◆ **PROBLEM**
Print out the material that follows word for word.

◇ ◇ ◇ ◇ ◇

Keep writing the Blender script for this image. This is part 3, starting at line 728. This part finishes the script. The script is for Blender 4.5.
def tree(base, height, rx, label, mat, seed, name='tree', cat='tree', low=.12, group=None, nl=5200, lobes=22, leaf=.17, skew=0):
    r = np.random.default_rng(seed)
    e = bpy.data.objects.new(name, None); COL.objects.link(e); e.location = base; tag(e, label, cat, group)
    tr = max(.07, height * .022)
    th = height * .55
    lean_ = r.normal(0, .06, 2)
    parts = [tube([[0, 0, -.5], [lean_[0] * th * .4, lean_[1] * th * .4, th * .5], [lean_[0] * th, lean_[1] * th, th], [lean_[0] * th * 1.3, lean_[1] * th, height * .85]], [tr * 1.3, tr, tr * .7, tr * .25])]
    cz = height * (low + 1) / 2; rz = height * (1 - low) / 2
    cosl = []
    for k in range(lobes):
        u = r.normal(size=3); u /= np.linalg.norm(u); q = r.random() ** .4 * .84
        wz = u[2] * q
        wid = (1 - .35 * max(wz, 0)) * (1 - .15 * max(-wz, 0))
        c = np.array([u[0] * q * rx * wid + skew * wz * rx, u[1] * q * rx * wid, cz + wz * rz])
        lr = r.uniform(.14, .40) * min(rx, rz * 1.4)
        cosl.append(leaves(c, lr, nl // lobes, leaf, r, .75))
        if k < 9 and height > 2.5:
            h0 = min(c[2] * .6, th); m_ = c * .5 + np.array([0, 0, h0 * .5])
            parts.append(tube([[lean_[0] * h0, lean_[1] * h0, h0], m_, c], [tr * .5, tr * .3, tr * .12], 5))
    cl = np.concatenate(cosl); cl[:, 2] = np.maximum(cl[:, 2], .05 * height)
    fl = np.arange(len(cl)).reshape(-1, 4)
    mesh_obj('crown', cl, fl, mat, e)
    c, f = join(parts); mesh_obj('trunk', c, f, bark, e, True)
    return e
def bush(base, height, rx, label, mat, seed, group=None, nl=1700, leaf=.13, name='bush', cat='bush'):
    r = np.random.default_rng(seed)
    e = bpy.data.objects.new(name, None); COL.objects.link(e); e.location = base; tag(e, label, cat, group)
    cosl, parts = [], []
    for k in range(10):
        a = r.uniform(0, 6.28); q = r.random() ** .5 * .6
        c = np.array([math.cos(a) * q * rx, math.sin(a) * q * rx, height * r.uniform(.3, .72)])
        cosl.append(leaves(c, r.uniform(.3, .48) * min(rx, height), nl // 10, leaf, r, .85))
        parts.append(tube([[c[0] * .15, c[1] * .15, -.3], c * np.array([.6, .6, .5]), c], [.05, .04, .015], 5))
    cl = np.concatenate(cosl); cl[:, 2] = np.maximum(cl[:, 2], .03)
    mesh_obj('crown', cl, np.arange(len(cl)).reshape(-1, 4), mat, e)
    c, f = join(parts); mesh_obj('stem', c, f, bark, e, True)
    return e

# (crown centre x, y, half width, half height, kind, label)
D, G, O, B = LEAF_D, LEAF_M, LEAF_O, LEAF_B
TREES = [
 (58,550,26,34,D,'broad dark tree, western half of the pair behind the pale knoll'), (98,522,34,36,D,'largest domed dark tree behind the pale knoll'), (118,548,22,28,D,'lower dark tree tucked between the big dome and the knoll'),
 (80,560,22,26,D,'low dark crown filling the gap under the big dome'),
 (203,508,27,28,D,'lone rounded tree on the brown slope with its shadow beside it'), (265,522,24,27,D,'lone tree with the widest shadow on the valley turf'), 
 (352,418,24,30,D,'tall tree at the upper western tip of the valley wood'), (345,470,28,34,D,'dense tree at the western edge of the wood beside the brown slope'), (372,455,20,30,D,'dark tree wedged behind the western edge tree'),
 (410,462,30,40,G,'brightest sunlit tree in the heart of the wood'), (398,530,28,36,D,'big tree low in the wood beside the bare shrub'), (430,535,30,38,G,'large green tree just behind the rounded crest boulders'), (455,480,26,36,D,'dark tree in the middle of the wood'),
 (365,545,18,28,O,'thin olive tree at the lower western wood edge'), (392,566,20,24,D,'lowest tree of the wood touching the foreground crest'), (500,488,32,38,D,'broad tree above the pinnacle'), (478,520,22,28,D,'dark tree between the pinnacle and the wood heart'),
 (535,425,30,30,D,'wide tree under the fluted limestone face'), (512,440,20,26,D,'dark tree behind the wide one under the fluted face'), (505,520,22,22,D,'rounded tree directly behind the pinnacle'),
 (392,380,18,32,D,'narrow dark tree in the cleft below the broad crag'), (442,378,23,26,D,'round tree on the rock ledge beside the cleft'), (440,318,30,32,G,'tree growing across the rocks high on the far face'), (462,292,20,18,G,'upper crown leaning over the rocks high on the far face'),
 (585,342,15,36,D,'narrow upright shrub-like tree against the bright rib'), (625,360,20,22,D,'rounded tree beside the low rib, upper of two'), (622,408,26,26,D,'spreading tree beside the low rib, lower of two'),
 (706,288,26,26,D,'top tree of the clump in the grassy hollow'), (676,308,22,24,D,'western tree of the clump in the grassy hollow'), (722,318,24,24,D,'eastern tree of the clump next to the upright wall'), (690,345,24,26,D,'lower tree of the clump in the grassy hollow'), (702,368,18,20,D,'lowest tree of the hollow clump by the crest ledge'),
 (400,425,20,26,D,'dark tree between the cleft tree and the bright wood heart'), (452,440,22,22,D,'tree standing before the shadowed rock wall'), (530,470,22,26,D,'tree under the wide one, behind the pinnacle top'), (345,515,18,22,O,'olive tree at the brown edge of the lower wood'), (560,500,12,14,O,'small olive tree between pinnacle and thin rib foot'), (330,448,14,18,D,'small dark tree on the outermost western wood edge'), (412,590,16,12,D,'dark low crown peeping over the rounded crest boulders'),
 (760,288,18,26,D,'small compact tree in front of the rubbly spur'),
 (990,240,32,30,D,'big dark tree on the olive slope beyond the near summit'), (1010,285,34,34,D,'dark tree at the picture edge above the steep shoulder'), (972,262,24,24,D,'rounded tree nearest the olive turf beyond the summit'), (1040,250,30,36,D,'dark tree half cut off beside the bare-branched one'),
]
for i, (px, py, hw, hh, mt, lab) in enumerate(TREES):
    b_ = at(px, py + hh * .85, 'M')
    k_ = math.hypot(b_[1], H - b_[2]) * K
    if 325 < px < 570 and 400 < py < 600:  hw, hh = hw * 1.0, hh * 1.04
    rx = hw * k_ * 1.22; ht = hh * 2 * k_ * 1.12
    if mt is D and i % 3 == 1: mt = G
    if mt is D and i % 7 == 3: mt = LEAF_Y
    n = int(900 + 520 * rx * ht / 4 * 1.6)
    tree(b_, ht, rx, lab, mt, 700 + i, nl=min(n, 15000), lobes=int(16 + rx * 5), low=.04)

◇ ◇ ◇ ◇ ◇

◆ **COMPLETE ANSWER**
Keep writing the Blender script for this image. This is part 3, starting at line 728. This part finishes the script. The script is for Blender 4.5.
def tree(base, height, rx, label, mat, seed, name='tree', cat='tree', low=.12, group=None, nl=5200, lobes=22, leaf=.17, skew=0):
    r = np.random.default_rng(seed)
    e = bpy.data.objects.new(name, None); COL.objects.link(e); e.location = base; tag(e, label, cat, group)
    tr = max(.07, height * .022)
    th = height * .55
    lean_ = r.normal(0, .06, 2)
    parts = [tube([[0, 0, -.5], [lean_[0] * th * .4, lean_[1] * th * .4, th * .5], [lean_[0] * th, lean_[1] * th, th], [lean_[0] * th * 1.3, lean_[1] * th, height * .85]], [tr * 1.3, tr, tr * .7, tr * .25])]
    cz = height * (low + 1) / 2; rz = height * (1 - low) / 2
    cosl = []
    for k in range(lobes):
        u = r.normal(size=3); u /= np.linalg.norm(u); q = r.random() ** .4 * .84
        wz = u[2] * q
        wid = (1 - .35 * max(wz, 0)) * (1 - .15 * max(-wz, 0))
        c = np.array([u[0] * q * rx * wid + skew * wz * rx, u[1] * q * rx * wid, cz + wz * rz])
        lr = r.uniform(.14, .40) * min(rx, rz * 1.4)
        cosl.append(leaves(c, lr, nl // lobes, leaf, r, .75))
        if k < 9 and height > 2.5:
            h0 = min(c[2] * .6, th); m_ = c * .5 + np.array([0, 0, h0 * .5])
            parts.append(tube([[lean_[0] * h0, lean_[1] * h0, h0], m_, c], [tr * .5, tr * .3, tr * .12], 5))
    cl = np.concatenate(cosl); cl[:, 2] = np.maximum(cl[:, 2], .05 * height)
    fl = np.arange(len(cl)).reshape(-1, 4)
    mesh_obj('crown', cl, fl, mat, e)
    c, f = join(parts); mesh_obj('trunk', c, f, bark, e, True)
    return e
def bush(base, height, rx, label, mat, seed, group=None, nl=1700, leaf=.13, name='bush', cat='bush'):
    r = np.random.default_rng(seed)
    e = bpy.data.objects.new(name, None); COL.objects.link(e); e.location = base; tag(e, label, cat, group)
    cosl, parts = [], []
    for k in range(10):
        a = r.uniform(0, 6.28); q = r.random() ** .5 * .6
        c = np.array([math.cos(a) * q * rx, math.sin(a) * q * rx, height * r.uniform(.3, .72)])
        cosl.append(leaves(c, r.uniform(.3, .48) * min(rx, height), nl // 10, leaf, r, .85))
        parts.append(tube([[c[0] * .15, c[1] * .15, -.3], c * np.array([.6, .6, .5]), c], [.05, .04, .015], 5))
    cl = np.concatenate(cosl); cl[:, 2] = np.maximum(cl[:, 2], .03)
    mesh_obj('crown', cl, np.arange(len(cl)).reshape(-1, 4), mat, e)
    c, f = join(parts); mesh_obj('stem', c, f, bark, e, True)
    return e

# (crown centre x, y, half width, half height, kind, label)
D, G, O, B = LEAF_D, LEAF_M, LEAF_O, LEAF_B
TREES = [
 (58,550,26,34,D,'broad dark tree, western half of the pair behind the pale knoll'), (98,522,34,36,D,'largest domed dark tree behind the pale knoll'), (118,548,22,28,D,'lower dark tree tucked between the big dome and the knoll'),
 (80,560,22,26,D,'low dark crown filling the gap under the big dome'),
 (203,508,27,28,D,'lone rounded tree on the brown slope with its shadow beside it'), (265,522,24,27,D,'lone tree with the widest shadow on the valley turf'), 
 (352,418,24,30,D,'tall tree at the upper western tip of the valley wood'), (345,470,28,34,D,'dense tree at the western edge of the wood beside the brown slope'), (372,455,20,30,D,'dark tree wedged behind the western edge tree'),
 (410,462,30,40,G,'brightest sunlit tree in the heart of the wood'), (398,530,28,36,D,'big tree low in the wood beside the bare shrub'), (430,535,30,38,G,'large green tree just behind the rounded crest boulders'), (455,480,26,36,D,'dark tree in the middle of the wood'),
 (365,545,18,28,O,'thin olive tree at the lower western wood edge'), (392,566,20,24,D,'lowest tree of the wood touching the foreground crest'), (500,488,32,38,D,'broad tree above the pinnacle'), (478,520,22,28,D,'dark tree between the pinnacle and the wood heart'),
 (535,425,30,30,D,'wide tree under the fluted limestone face'), (512,440,20,26,D,'dark tree behind the wide one under the fluted face'), (505,520,22,22,D,'rounded tree directly behind the pinnacle'),
 (392,380,18,32,D,'narrow dark tree in the cleft below the broad crag'), (442,378,23,26,D,'round tree on the rock ledge beside the cleft'), (440,318,30,32,G,'tree growing across the rocks high on the far face'), (462,292,20,18,G,'upper crown leaning over the rocks high on the far face'),
 (585,342,15,36,D,'narrow upright shrub-like tree against the bright rib'), (625,360,20,22,D,'rounded tree beside the low rib, upper of two'), (622,408,26,26,D,'spreading tree beside the low rib, lower of two'),
 (706,288,26,26,D,'top tree of the clump in the grassy hollow'), (676,308,22,24,D,'western tree of the clump in the grassy hollow'), (722,318,24,24,D,'eastern tree of the clump next to the upright wall'), (690,345,24,26,D,'lower tree of the clump in the grassy hollow'), (702,368,18,20,D,'lowest tree of the hollow clump by the crest ledge'),
 (400,425,20,26,D,'dark tree between the cleft tree and the bright wood heart'), (452,440,22,22,D,'tree standing before the shadowed rock wall'), (530,470,22,26,D,'tree under the wide one, behind the pinnacle top'), (345,515,18,22,O,'olive tree at the brown edge of the lower wood'), (560,500,12,14,O,'small olive tree between pinnacle and thin rib foot'), (330,448,14,18,D,'small dark tree on the outermost western wood edge'), (412,590,16,12,D,'dark low crown peeping over the rounded crest boulders'),
 (760,288,18,26,D,'small compact tree in front of the rubbly spur'),
 (990,240,32,30,D,'big dark tree on the olive slope beyond the near summit'), (1010,285,34,34,D,'dark tree at the picture edge above the steep shoulder'), (972,262,24,24,D,'rounded tree nearest the olive turf beyond the summit'), (1040,250,30,36,D,'dark tree half cut off beside the bare-branched one'),
]
for i, (px, py, hw, hh, mt, lab) in enumerate(TREES):
    b_ = at(px, py + hh * .85, 'M')
    k_ = math.hypot(b_[1], H - b_[2]) * K
    if 325 < px < 570 and 400 < py < 600:  hw, hh = hw * 1.0, hh * 1.04
    rx = hw * k_ * 1.22; ht = hh * 2 * k_ * 1.12
    if mt is D and i % 3 == 1: mt = G
    if mt is D and i % 7 == 3: mt = LEAF_Y
    n = int(900 + 520 * rx * ht / 4 * 1.6)
    tree(b_, ht, rx, lab, mt, 700 + i, nl=min(n, 15000), lobes=int(16 + rx * 5), low=.04)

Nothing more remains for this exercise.